After World War II, a government fearful of a return to the Depression applied Keynesianism to housing. Engorged New Deal loan guarantee programs, subsidized interstate highways, and the mortgage deduction generated a suburban housing boom and debt-fueled lifestyle that required the middle and working classes to finance cars, furniture, and appliances. Even now, many economists wistfully hope for housing to return as the driver of the American economy.

Hyman fails to understand the proto-Keynesian implications of his argument. The credit card debt expansion of the 1980s, he claims, created no new investment, unlike loans made directly from banks to businesses. In reality, as increased consumer debt boosted spending, manufacturers would naturally expand their production capacity. The consumer debt boom’s other key driver was the massive drop in information costs starting with 19th-century railroads, telegraph, and printing technology. Using new technologies such as card catalogs, Charga-Plates, and Addressographs, local agencies provided credit reports for individual borrowers within a city. As databases became automated, today’s nationwide credit agencies developed. By the 1990s, computerization advanced, and bank-issued consumer credit cards became universal.

Not only did computerization allow better assessment of individual borrowers’ credit risks; it sliced consumer credit card and mortgage debt into AAA securitized bonds and riskier segments. This let lenders sell the bonds into the public markets, freeing up their capital for new loans—and in a harbinger of moral hazard, minimized their due diligence, since the bondholders now bore the primary risk of consumer default.

These innovations massively increased consumer debt, starting in the 1970s, just as the underpinning of the postwar debt expansion—lifetime jobs with rising incomes for white males—eroded. European and Asian competitors ate away manufacturing jobs, while white women and African Americans gained access to higher-quality jobs previously reserved for white males. High-income upper-middle-class feminists demanded equal access to credit, but the egalitarian spirit of the time (plus a desire to undo the legacy of segregation on the cheap) led equal access to credit to be framed as a civil rights issue, regardless of ability to pay. While African Americans and new Latino immigrants might have been better off saving in order to build their wealth, they were encouraged to borrow, despite tendencies to carry more debt at higher rates than other groups. As the decades went on, the pressure increased to extend credit to unqualified minority borrowers: on banks through the Community Reinvestment Act, and on Fannie and Freddie through congressional squeezing. (To be sure, the financial services industry was perfectly happy to make reckless subprime loans on its own.)
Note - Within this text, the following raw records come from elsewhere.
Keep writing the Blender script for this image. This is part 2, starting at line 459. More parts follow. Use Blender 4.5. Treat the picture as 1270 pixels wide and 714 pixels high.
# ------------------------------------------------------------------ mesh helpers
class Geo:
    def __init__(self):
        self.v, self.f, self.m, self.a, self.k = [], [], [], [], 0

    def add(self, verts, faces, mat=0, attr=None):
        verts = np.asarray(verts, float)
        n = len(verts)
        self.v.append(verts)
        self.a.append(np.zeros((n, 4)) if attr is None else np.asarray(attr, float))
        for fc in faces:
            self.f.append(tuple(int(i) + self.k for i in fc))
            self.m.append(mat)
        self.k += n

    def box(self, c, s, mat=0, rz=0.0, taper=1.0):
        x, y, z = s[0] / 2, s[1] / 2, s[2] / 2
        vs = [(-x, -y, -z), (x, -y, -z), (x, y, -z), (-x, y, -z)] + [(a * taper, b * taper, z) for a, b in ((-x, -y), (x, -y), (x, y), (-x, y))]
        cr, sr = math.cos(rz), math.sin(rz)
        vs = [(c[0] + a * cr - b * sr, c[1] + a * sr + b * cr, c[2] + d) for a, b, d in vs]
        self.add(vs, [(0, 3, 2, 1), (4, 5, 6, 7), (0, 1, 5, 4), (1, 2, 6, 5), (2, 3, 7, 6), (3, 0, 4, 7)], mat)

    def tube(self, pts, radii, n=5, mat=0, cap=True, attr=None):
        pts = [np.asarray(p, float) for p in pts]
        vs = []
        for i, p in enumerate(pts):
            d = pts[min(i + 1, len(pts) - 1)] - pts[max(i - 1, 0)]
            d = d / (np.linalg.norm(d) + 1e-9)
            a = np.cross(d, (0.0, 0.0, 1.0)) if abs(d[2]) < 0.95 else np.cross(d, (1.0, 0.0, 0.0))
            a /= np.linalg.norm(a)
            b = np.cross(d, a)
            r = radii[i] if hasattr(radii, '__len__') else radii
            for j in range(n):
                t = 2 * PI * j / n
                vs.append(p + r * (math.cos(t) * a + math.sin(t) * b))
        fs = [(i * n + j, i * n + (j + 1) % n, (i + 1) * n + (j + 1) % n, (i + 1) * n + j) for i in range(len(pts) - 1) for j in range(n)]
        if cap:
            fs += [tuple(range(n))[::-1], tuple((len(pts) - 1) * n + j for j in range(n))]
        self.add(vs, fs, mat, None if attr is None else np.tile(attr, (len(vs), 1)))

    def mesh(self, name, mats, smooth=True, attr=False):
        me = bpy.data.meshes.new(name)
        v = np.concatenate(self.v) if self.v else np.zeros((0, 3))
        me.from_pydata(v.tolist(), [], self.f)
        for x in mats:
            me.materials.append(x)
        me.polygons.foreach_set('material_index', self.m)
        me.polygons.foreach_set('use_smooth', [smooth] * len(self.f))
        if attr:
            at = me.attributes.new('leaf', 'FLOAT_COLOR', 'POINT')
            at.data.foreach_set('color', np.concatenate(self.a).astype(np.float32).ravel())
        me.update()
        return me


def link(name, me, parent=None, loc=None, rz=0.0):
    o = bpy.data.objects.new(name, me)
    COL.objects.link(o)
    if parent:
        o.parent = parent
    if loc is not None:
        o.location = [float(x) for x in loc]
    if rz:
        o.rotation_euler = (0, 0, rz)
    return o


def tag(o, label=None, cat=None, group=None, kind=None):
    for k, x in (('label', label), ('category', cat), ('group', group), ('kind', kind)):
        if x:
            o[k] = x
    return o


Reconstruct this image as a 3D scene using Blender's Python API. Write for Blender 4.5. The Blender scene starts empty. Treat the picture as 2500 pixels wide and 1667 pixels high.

Perversely, the 1986 Tax Reform Act’s effort to lower the top income tax rate fueled both the late 1980s housing bubble and the 2000s mega-bubble. The act eliminated the deductibility of credit card interest but kept it for mortgages, even including second mortgages (now revolving credit lines styled as “home equity lines”). This encouraged consumers to use their homes as ATMs through increased leverage, removing most lending discipline.  Given the Fannie/Freddie-implied federal guarantee, and bipartisan fealty to the “ownership society,” lenders made increasingly massive bets on housing.